The Vertical quill type head, which must weigh half a ton or so, is on a vertical carriage way, part of the optional Vertical head parking unit. The head is lifted out of the way by the parking unit hydraulics when switching the horizontal mill use. I guess GM had lots of money in 77 when they ordered this mill.

Glen
 
Hi Ash and Glen
Ash the TAFES are stuffed from what I see now compared to 25 years ago, apprentices can get a ticket from outside training by just ticking the right box on the computer, helped a mature age apprentice yesterday by simply saying to him read the question and think about what the question is asking, don't just keep ticking the boxes until you get it right, he did this and thought that was great! :oops:

Glen I had a better look at your photos and that is a pretty tricky machine, I used to have a big Cincinnati mill about the same size maybe a bit bigger, with quite a lot of attachments, gear cutting, driven rotary table, over arm, heron style head for multiple angles, only thing was you needed to be real good at math to make it work, unfortunately that was left to me, then the young guys would take over.

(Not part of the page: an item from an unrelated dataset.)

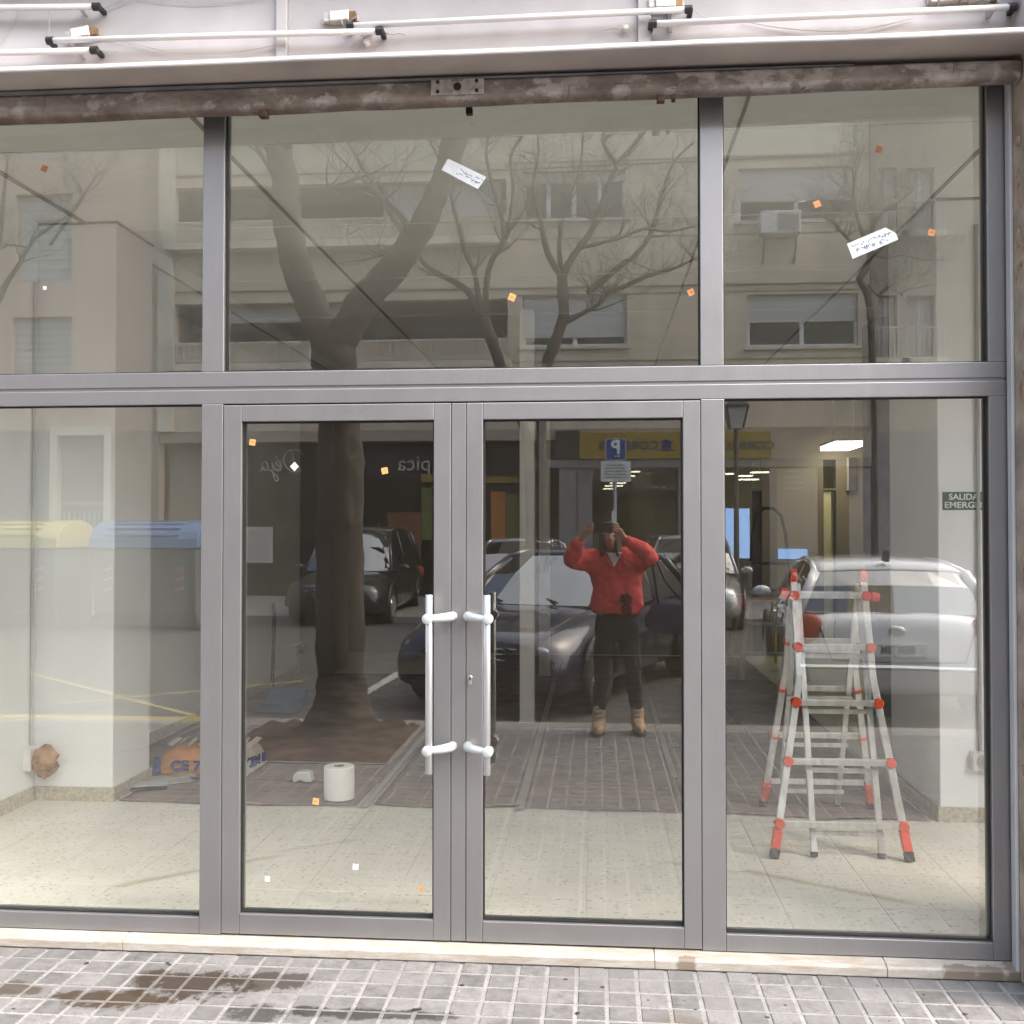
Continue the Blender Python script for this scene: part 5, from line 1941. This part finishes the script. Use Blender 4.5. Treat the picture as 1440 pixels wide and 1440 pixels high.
tree('bare tree half out of the photo, mirrored at the far left', ty - .3,
     [(-10, 838, 24), (-14, 700, 22), (-20, 560, 22), (-16, 480, 22), (-6, 430, 20)],
     [[(-6, 430, 13), (8, 400, 11), (25, 375, 9), (45, 340, 7), (70, 320, 5), (100, 300, 3)],
      [(-8, 430, 13), (-14, 380, 11), (0, 330, 9), (6, 270, 7), (12, 210, 5)],
      [(70, 345, 6), (108, 290, 6), (120, 270, 5), (140, 240, 3)]], 61, 8, 1.0, loc=(mir_y(-10, 800, ty).x, ty - .3, 0))

# ---------------------------------------------------------------- waste containers
def container(x0, x1, y, lid, label, seed):
    t = thing('waste_container', label, 'container', ((x0 + x1) / 2, y, -.12), 'street waste containers mirrored in the left pane')
    b = MB()
    z0, zt = -.05, 1.28
    d = 1.25
    prof = [(y - d, z0 + .1), (y - d + .1, z0), (y - .12, z0), (y + .02, z0 + .25), (y + .08, zt), (y - d - .05, zt)]
    b.prism(prof, 'x', x0 + .05, x1 - .05)
    b.build('bin', M['bin_body'], t, bevel=.03, seg=2)
    l = MB()
    arc = [(y - d * .5 + (d * .5 + .12) * math.cos(a_), zt + .004 + .48 * math.sin(a_) ** .8) for a_ in [math.pi * i / 12 for i in range(13)]]
    l.prism(arc, 'x', x0, x1)
    lo = l.build('lid', lid, t, bevel=.015)
    for k in range(4):
        a_ = math.pi * (.12 + .09 * k)
        yy, zz = y - d * .5 + (d * .5 + .13) * math.cos(a_), zt + .01 + .48 * math.sin(a_) ** .8
        MB().bar((x0 + .25, yy, zz), (x1 - .35, yy, zz), .025, .025).build('rib', lid, lo)
    for cx in (x0 + .32, x1 - .32):
        for k in range(5):
            q = MB().prism([(cx - .07, .55 + k * .085), (cx + .07, .60 + k * .085), (cx + .07, .64 + k * .085), (cx - .07, .59 + k * .085)], 'y', y + .03 + k * .004, y + .075 + k * .0025)
            q.build('stripe', M['bin_red'] if k % 2 else M['rail'], t)
    for cx in (x0 + .2, x1 - .2):
        MB().tube([(cx - .04, y - .3, -.06), (cx + .04, y - .3, -.06)], .06, 10).build('wheel', M['rubber'], t)


bl, br_ = mir_z(125, 888, -.12), mir_z(283, 888, -.12)
container(bl.x, br_.x, -12.9, M['bin_blue'], 'grey street container with a blue lid mirrored across the left column', 1)
yr = mir_z(78, 888, -.12)
container(yr.x - 2.3, yr.x, -12.9, M['bin_yellow'], 'grey street container with a yellow lid mirrored at the left edge', 2)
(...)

That machine worked well beyond its design limits.

Burgs
 
I have seen two Vincent owners garages where neither mill nor lathe was visible. They had them in other places.

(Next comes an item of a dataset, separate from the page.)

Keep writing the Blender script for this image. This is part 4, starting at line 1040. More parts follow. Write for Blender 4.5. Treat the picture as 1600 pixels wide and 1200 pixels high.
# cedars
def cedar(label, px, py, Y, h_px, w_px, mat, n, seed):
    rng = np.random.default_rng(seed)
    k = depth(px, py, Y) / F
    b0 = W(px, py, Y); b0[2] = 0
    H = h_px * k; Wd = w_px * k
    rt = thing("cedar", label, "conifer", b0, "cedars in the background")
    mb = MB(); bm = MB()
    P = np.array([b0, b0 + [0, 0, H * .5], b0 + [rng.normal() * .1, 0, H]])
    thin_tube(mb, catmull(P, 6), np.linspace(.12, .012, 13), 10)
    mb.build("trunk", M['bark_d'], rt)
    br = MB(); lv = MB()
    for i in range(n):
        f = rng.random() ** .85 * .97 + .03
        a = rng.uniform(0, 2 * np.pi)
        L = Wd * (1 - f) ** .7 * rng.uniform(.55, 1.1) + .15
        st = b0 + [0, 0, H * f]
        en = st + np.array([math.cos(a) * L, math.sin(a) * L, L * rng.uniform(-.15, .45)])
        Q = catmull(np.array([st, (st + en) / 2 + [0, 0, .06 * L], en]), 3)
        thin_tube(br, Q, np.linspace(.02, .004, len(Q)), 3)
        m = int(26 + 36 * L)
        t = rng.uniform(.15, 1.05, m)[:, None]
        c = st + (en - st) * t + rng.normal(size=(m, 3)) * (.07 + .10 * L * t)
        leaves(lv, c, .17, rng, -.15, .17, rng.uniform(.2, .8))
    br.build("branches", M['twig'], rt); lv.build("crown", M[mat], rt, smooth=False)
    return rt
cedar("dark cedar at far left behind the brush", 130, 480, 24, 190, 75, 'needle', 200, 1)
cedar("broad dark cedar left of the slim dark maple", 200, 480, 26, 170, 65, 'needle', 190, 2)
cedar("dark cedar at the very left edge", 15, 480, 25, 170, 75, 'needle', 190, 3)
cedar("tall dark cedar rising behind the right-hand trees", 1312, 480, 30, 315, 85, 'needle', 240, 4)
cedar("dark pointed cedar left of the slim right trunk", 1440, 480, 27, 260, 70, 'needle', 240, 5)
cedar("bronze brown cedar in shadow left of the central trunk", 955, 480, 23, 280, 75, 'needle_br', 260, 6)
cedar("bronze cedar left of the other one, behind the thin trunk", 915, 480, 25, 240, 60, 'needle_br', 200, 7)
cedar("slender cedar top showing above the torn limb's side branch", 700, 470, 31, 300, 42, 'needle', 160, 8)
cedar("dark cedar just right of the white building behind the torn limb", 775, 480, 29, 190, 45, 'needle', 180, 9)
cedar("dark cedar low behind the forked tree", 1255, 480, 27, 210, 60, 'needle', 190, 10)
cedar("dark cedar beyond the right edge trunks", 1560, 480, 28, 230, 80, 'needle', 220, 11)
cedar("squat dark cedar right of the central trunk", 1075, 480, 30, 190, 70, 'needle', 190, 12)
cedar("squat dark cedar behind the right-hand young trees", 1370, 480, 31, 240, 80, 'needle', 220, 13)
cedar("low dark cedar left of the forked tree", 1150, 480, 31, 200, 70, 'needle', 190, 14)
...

I had both a mill and a lathe before getting my Vincent. But she runs well and don't need parts fabricated.
The Nortons are a different story.
 
As told by old people who worked for Norton.
When they closed Bracebridge Street and moved some machinery to Plumstead. No one there could make parts with correct tolerances. So they scrapped these machines. The workers at Bracebridge street had decades of experience in making parts on worn machines.. Things like wood pieces between chuck and bed to make spindle run true.
 
As told by old people who worked for Norton.
When they closed Bracebridge Street and moved some machinery to Plumstead. No one there could make parts with correct tolerances. So they scrapped these machines. The workers at Bracebridge street had decades of experience in making parts on worn machines.. Things like wood pieces between chuck and bed to make spindle run true.
Great to know that improvisation started right there on the factory floor!